The Rangers have signed right-hander Jakob Junis to a one-year, $4MM contract, according to The Athletic’s Ken Rosenthal. The move will become official once Texas makes a corresponding move on its 40-man roster. Junis is represented by the Wasserman Agency.
Rosenthal adds in a follow-up note that Texas will indeed use Junis as a reliever, coming off Junis’ first bullpen-only season of his nine-year MLB career. Junis has started 116 of his 249 career games, and still made some spot starts and swingman-esque appearances in 2023-24 even as he took on larger relief roles. In 2025, however, Junis signed a one-year, $4.5MM deal with the Guardians and worked only as a reliever over his 57 appearances and 66 2/3 innings.
The results were more than solid, as Junis posted a 2.97 ERA and an above-average 6.6% walk rate. Junis’ strikeout, chase, and whiff rates weren’t anything special, but in a reversal of career norms, he did a very good job of limiting hard contact.
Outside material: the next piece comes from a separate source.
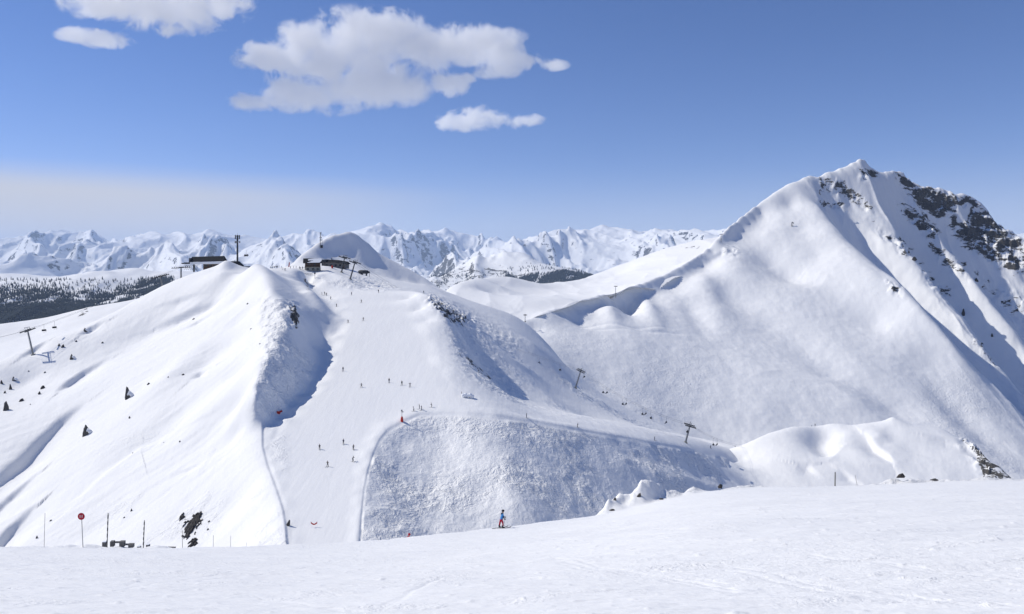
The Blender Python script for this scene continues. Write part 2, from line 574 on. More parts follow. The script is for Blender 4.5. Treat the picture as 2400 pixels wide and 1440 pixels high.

After posting a 1.4 HR/9 over his first eight seasons, Junis halved that number to 0.7 HR/9 during his lone season in Cleveland. Junis increased the use of his changeup, and throwing the pitch 20% of the time (up from 8.7% of the time in 2024) helped turn both Junis’ change and his primary slider into very effective out pitches.
Junis will look to keep things rolling as he enters his age-33 season, and the veteran has been pitching long enough that he broke into the majors with the 2017 Royals as a teammate of current Rangers president of baseball operations Chris Young. Junis will become the latest new face to join Young’s total makeover of the Texas bullpen this offseason.
Chris Martin decided to forego retirement to return for another season with the Rangers, but Hoby Milner, Shawn Armstrong, Jacob Webb, and Phil Maton have all left in free agency. Texas has filled those gaps with Alexis Diaz, Tyler Alexander, Carter Baumler, Zak Kent, and now Junis, who had far and away the best 2025 season of any of this group. Junis’ ability to cover innings and take on some higher-leverage assignments should be a big help to the Rangers as they continue to figure out their ideal relief mix.